Metro’s $2.52 billion budget that begins July 1 assumes that workers will not get any wage increases, beyond those that come with seniority, according to the agency.
But those expenditures do not take into account that the transit agency is still at the bargaining table with its largest union, which represents about 70 percent of Metro’s 11,000-strong work force.
Metro has frequently been forced to give raises to the bus and train operators, station managers, mechanics and custodians who make the system run, most recently by the courts. That means the agency could be on the hook for millions of unanticipated costs.
The Amalgamated Transit Union Local 689 contract expires June 30, a day before the new budget begins. The transit agency and union have been working on crafting a new one since January.
The last contract involved a more than three-year battle costing Metro some $1.5 million in legal fees. The transit agency fought an arbitration panel’s decision to award the workers 3 percent raises for three separate years. In July, a federal judge ordered Metro to pay the raises, and subsequent pension increases that amounted to a total of about $104 million. The agency had set aside about $96 million in prior budgets, meaning most of the money did not come as an unexpected cost, upending bottom lines.
But the pending budget, which a Metro board committee unanimously approved last week, has no money set aside. “Any wage changes for employees will depend upon those same employees identifying further cost savings,” Metro spokesman Dan Stessel said.
But ATU Local 689 President Jackie Jeter said the transit agency is presumptuous to assume no wage increases.
“If you have millions of dollars for laptops, trips to Japan, unlimited contractors and unlimited overtime, you should be prepared to take care of the 8,500 employees that make this system continue to work each and every day,” she said. “If an auditor examined the budget you will find that Metro finds the money to do what Metro wants to do!”

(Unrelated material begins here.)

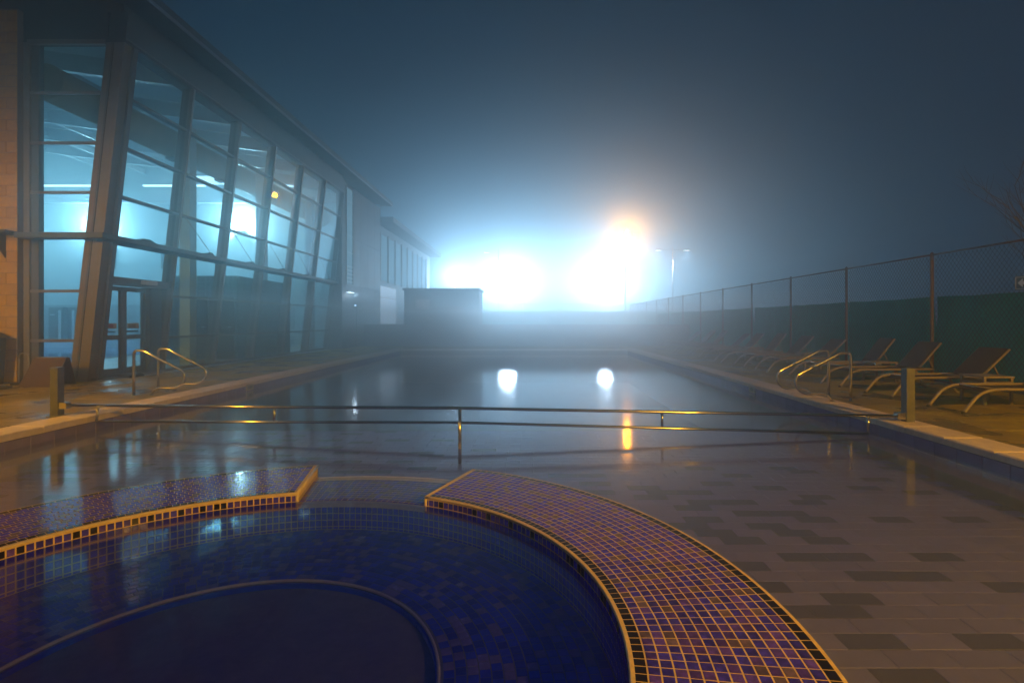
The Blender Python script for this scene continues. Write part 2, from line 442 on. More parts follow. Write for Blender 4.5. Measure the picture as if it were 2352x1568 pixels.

Metro has other key battles to fight with the union besides keeping wages steady. The board of directors last week said that reeling in pension costs had to be a priority and set aside as much as $250,000 to study ways of doing so. Currently Metro pays for all of ATU Local 689’s pension costs, meaning workers do not contribute anything. Members of at least one of Metro’s other unions do contribute part of the expense of their retirements, though.
Additionally, Metro agreed to set limits to workers’ shifts after The Washington Examiner’s reporting showed some workers logging 16 hour days for weeks on end. But to do that, Metro needs the union to agree.